By now everyone who follows the book-o-sphere has read Ferrante, whose books are very hard to excerpt: there is something weird and hypnotic about the way they roll on, through characters’ lives, in ways that seem banal in the moment by moment but add up to something. They just keep going and though they should be boring they somehow aren’t. Laura Miller says that, “The real heart of Elena Ferrante’s Neapolitan novels is the economic striving that drives their heroine throughout her life,” which may explain why they are boring when they are boring: at times they are too close to New York Times editorials about supposed income inequality. In the time and place Ferrante writes about economic striving was probably much harder than it is today, and Italy has long been an economic basket case relative to other first-world countries, but one still senses lurking editorializing beneath the story, and it’s hard for me at least to believe that anyone was crazy enough to believe those who identify with communism, which has been definitively shown to fail.

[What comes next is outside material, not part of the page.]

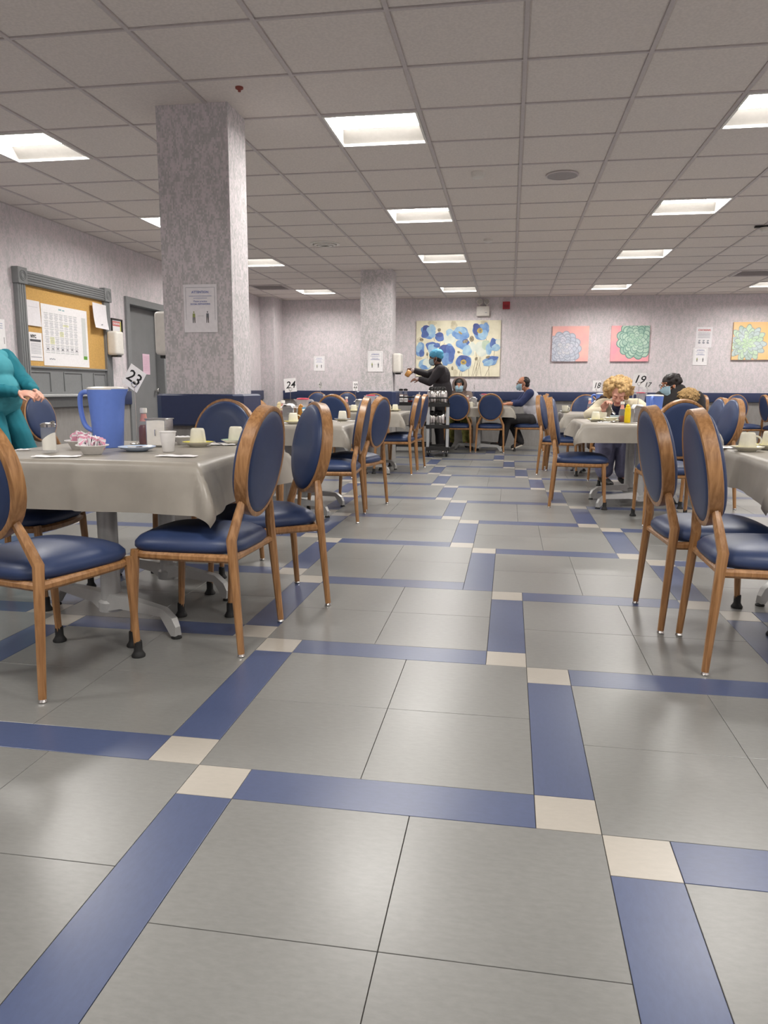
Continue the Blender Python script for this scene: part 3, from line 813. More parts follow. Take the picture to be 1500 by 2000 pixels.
napkin_holder(-1.958, 1.83, 'steel napkin dispenser with a plain white front on table 23', rz=math.radians(3), white_face=True)
foam_cup(-1.774, 1.53, 'white foam cup at the middle of table 23')
p_ = plate(-1.937, 1.55, 'small blue-rimmed plate with butter tubs and scraps on table 23', m=mat('pale_blue_china', (186, 202, 226), .25))
for k, (dx, dy) in enumerate(((-.02, .0), (.018, -.012), (.03, .02), (0, .025), (-.04, .015))):
    b_ = LT('butter_tub', [WHITEP, CHROME][k % 2] if k else WHITEP, None, [(.011, 0), (.014, .010), (.016, .0105), (.015, .012)], 14)
    b_.location = (p_.location.x+dx, p_.location.y+dy, ZT+.0065); tag(b_, 'tiny butter tub on the blue-rimmed plate on table 23', 'tub', 'butter tubs on the plate')
bowl(-1.900, 1.97, 'white foam bowl with a crumpled napkin behind the foam cup on table 23', r=.045, h=.04)
nk = napkin(-1.900, 1.97, 'crumpled white napkin in the small foam bowl on table 23', .06, .05, .4, 4, ZT+.036)
mug(-1.772, 1.86, 'ivory mug upside down on the bright yellow saucer on table 23', saucer='yellow', sl='bright yellow saucer under the upturned mug on table 23', rz=2.4)
mug(-1.648, 2.06, 'ivory mug upside down on the green-edged saucer at the far edge of table 23', saucer='green', sl='green-edged saucer at the far edge of table 23', rz=1.2)
cutlery(-1.737, 1.98, 'spoon', 'white plastic soup spoon by the yellow saucer on table 23', 2.6, m=WHITEP)
cutlery(-1.698, 1.93, 'fork', 'metal fork lying beside the yellow saucer on table 23', 2.2, z=ZT+.008)
napkin(-1.687, 1.98, 'folded white napkin under the cutlery on table 23', .13, .08, .2, 6)
napkin(-1.629, 1.30, 'flat white napkin at the near right edge of table 23', .17, .05, .05, 2)
napkin(-2.100, 1.17, 'flat white napkin at the near left edge of table 23', .19, .055, .22, 1)
cutlery(-2.357, 1.42, 'knife', 'metal knife at the far left of table 23', .1)
napkin(-2.447, 1.45, 'small white napkin beside the knife on table 23', .06, .04, .3, 9)
# table 24
ketchup(-2.174, 4.62, 'ketchup bottle left of the napkin dispenser on table 24', .85)
bottle_squeeze(-2.256, 4.78, 'cream squeeze bottle behind the ketchup on table 24', mat('cream_plastic', (224, 206, 160), .4), h=.17)
napkin_holder(-2.109, 4.60, 'steel napkin dispenser on table 24 with a napkin on top', rz=.05, napkin='beside the amber bottle, second left table')
number_stand(-2.173, 4.85, '24', 'white number card reading 24 above the second left table', rz=.5, tilt=-.1, h=.315, cs=.12)
bottle_squeeze(-2.023, 4.65, 'amber squeeze bottle right of the dispenser on table 24', mat('amber_plastic', (176, 118, 40), .35), h=.155)
pitcher(-2.101, 5.0, 'clear plastic pitcher with a red lid on table 24', CLEARP, REDP, rz=PI, h=.19, r=.055)
mn = thing('menu_card', 'small menu card striped in blue, yellow and white on table 24', 'card', (-1.927, 4.55, ZT), .3)
B('card', mat('menu_blue', (88, 150, 190), .4), mn, -.055, .055, -.001, .001, 0, .13, 0, Matrix.Rotation(-.15, 4, 'X'))
for k, cc in enumerate(((230, 214, 120), (238, 238, 232), (120, 180, 205), (230, 214, 120), (240, 240, 236))):
    B('printed_stripe', mat('menu_print_%d' % k, cc, .4), mn, -.054, .054, -.0016, -.0010, .01+.023*k, .024+.023*k, 0, Matrix.Rotation(-.15, 4, 'X'))
mug(-1.984, 4.28, 'ivory mug upside down at the near edge of table 24', saucer='yellow', sl='pale yellow saucer at the near edge of table 24', rz=.3)
mug(-1.722, 4.95, 'ivory mug upside down on a blue saucer at the right of table 24', saucer='navy', sl='blue saucer at the right of table 24', rz=2)
napkin(-1.613, 4.9, 'white napkin right of the blue saucer on table 24', .12, .05, 0, 12)
cutlery(-1.735, 4.72, 'fork', 'metal fork by the blue saucer on table 24', 2.3)
napkin(-2.096, 4.35, 'white napkin left of the near mug on table 24', .08, .05, .4, 11)
# third left table
ketchup(-2.291, 7.75, 'ketchup bottle on the third left table', .5)
napkin_holder(-2.108, 7.7, 'steel napkin dispenser on the third left table, napkins spilling over it', napkin='beside the third left table red lid')
pitcher(-1.998, 7.85, 'clear pitcher with a red lid on the third left table', CLEARP, REDP, rz=PI, h=.20, r=.058)
number_stand(-2.249, 8.1, '22', 'narrow-looking number card on a stand before the far pillar', rz=1.15, h=.32, cs=.12)
mug(-2.146, 7.5, 'ivory mug upside down left on the third left table', saucer='yellow', sl='yellow saucer left on the third left table', rz=.3)
mug(-1.695, 7.95, 'ivory mug upside down at the right corner of the third left table', saucer='yellow', sl='cream saucer at the right corner of the third left table', rz=2)
mug(-1.780, 7.9, 'ivory mug upside down, second from the right corner of the third left table', saucer='white', sl='white saucer, second from the right corner of the third left table', rz=1)
# far left back table
ketchup(-3.365, 10.9, 'ketchup bottle on the far left back table', .9)
napkin_holder(-3.297, 10.95, 'pale napkin dispenser on the far left back table', white_face=True)
number_stand(-3.403, 10.8, '21', 'white number card seen nearly edge-on at the far left back', rz=1.2, tilt=-.6, h=.34, cs=.12)
# centre back table
ketchup(-0.943, 11.1, 'ketchup bottle at the left of the centre back table', .3)
napkin_holder(-0.845, 11.2, 'steel napkin dispenser on the centre back table under a napkin', napkin='below the poppy painting')
number_stand(-0.859, 11.5, '20', 'number card seen edge-on on the centre back table', rz=1.5, h=.33, cs=.12)
pitcher(-0.671, 11.4, 'clear pitcher with a red lid on the centre back table', CLEARP, REDP, rz=PI, h=.20, r=.058)
mug(-0.886, 11.0, 'ivory mug on the centre back table', saucer=None)
foam_cup(-0.761, 11.05, 'white foam cup on the centre back table', s=.8)
# table 19
mug(0.539, 5.5, 'ivory mug upside down on the yellow saucer at the left of table 19', saucer='yellow', sl='yellow saucer at the left of table 19', rz=.8)
mug(0.616, 5.65, 'ivory mug standing upright beside the yellow saucer on table 19', down=False, saucer=None, rz=PI)
plate(0.661, 5.42, 'plate with a yellow-lined bowl on it on table 19', .09)
bowl(0.666, 5.42, 'white bowl of soup on the plate on table 19', r=.062, h=.03, z=ZT+.012, m=CUP)
ketchup(0.757, 5.40, 'nearly empty ketchup bottle on table 19', .28)
bottle_squeeze(0.791, 5.30, 'bright yellow mustard bottle on table 19', MUST, h=.165)
napkin_holder(0.903, 5.45, 'steel napkin dispenser on table 19 with a napkin hanging off it', rz=.1, napkin='beside the yellow mustard bottle')
number_stand(0.961, 5.85, '19', 'large white number card reading 19, right of the blond woman', rz=-.05, tilt=.10, h=.385, cs=.13, size=.105)
pitcher(1.094, 5.75, 'blue plastic pitcher with a white lid on table 19', rz=1.2, h=.235, r=.076)
tumb = LT('tumbler', mat('amber_tumbler', (150, 122, 70), .25), None, [(.026, 0), (.028, .002), (.034, .10), (.032, .10), (.026, .008)], 24)
tumb.location = (1.045, 5.35, ZT); tag(tumb, 'amber tumbler in front of the blue pitcher on table 19', 'tumbler')
bt = LT('small_bowl', mat('teal_rim_bowl', (190, 205, 208), .25), None, [(.03, 0), (.032, .002), (.05, .045), (.047, .045), (.03, .006)], 24)
bt.location = (0.758, 5.85, ZT); tag(bt, 'small blue-rimmed soup bowl under the spoon of the woman at table 19', 'bowl')
plate(0.946, 5.62, 'white plate right of the dispenser on table 19', .07)
napkin(0.870, 5.22, 'white napkin with cutlery at the near side of table 19', .10, .05, .3, 21)
cutlery(0.884, 5.20, 'fork', 'metal fork on the near napkin of table 19', .3, z=ZT+.005)
napkin(0.587, 5.25, 'white napkin left of the soup bowl on table 19', .12, .05, .2, 22)
cutlery(0.606, 5.26, 'spoon', 'metal spoon on the napkin left of the soup plate on table 19', .2, z=ZT+.005)
# table 18
mug(0.443, 8.1, 'ivory mug upright on a dark saucer on table 18', down=False, saucer='dark', sl='dark saucer on table 18')
number_stand(0.840, 8.3, '18', 'small white number card reading 18, left of the blond woman', rz=.45, h=.34, cs=.13, size=.10)
pitcher(0.920, 8.45, 'blue pitcher with a white lid on table 18, behind the blond woman', rz=0)
ketchup(0.734, 8.0, 'ketchup bottle on table 18', .4)
napkin_holder(0.826, 8.0, 'white-topped napkin dispenser on table 18', napkin='left of the blond woman')
# table 17
number_stand(1.918, 11.0, '17', 'smallest white number card, partly hidden behind the card reading 19', h=.37, cs=.14, size=.10)
pitcher(1.856, 11.2, 'red-lidded clear pitcher on table 17', CLEARP, REDP, h=.24, r=.07)
# near right table
mug(0.892, 2.18, 'ivory mug upside down on a white saucer at the near right table', saucer='inner', sl='white-edged saucer with a yellow well at the near right table', rz=-.3)
mug(1.041, 2.33, 'ivory mug cut off by the right photo edge', saucer='yellow', sl='yellow saucer cut off by the right photo edge', rz=0)
napkin(0.853, 2.34, 'white napkin left of the mug at the near right table', .10, .07, 0, 31)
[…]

Yet those long sections end and move back into the specific and personal (“it was a chain with larger and larger links: the neighborhood was connected to the city, the city to Italy, Italy to Europe, Europe to the whole planet. And this is how I see it today: it’s not the neighborhood that’s sick, it’s not Naples, it’s the entire earth”). Elena, the protagonist, is pleased at one point that “I had married a respectable man.” But “respectable” to her transmutes to “predictable” and thus boring: is that the way of most relationships today?* One wonders: every strength has a weakness and the sameness of “respectable” is dull to her and, she feels, dulls her. Respectable is a word that connotes a person’s character in the eyes of an imagined community, rather than the eye and mind of a single individual. To the community respect may be valuable. To Elena it becomes a drag. She needs to re-start the relationship process, which is charted in so many novels (one favorite is On Love).

In Those Who Leave and Those Who Stay’s world of broken relationships, it is hard to perceive why anyone marries at all. Perhaps they do it because they feel they should. Perhaps they do it for the struggle that is (mostly) lost. Ecstacy plus time means fermentation into misery. Where does one go from here? To the next cycle.

Boredom incites riots and deaths and breakups. It is the characteristic modern feeling, which is why Houellebecq is so popular. He gets boredom like no one else. In the first three books, at least, Elena never understands herself. Critics have praised the depth of Ferrante’s characterization. I perceive the opposite: most of the characters, except perhaps gangster Michele Solara, are all surface and no depths. They don’t perceive themselves. Maybe none of us does. Maybe that is our curse, which is to consciousness’s curse.

The book feels very nineteenth century in its scope, and that’s a good thing. I keep looking for “representative” quotes and finding none. Certain words, like “felt” and “feel,” recur so many times that there are good essays to be written about them, just like the idea of being “respectable” mentioned earlier. The books need a book of entire response to do them justice; even the essays I’ve read pull a single strand and, in doing so, ignore the rest of the world.


As Elena says: “I was unhappy. I lay in bed, discontent with my situation as a mother, a married woman, the whole future debased by the repetition of domestic rituals in the kitchen, in the marriage bed.”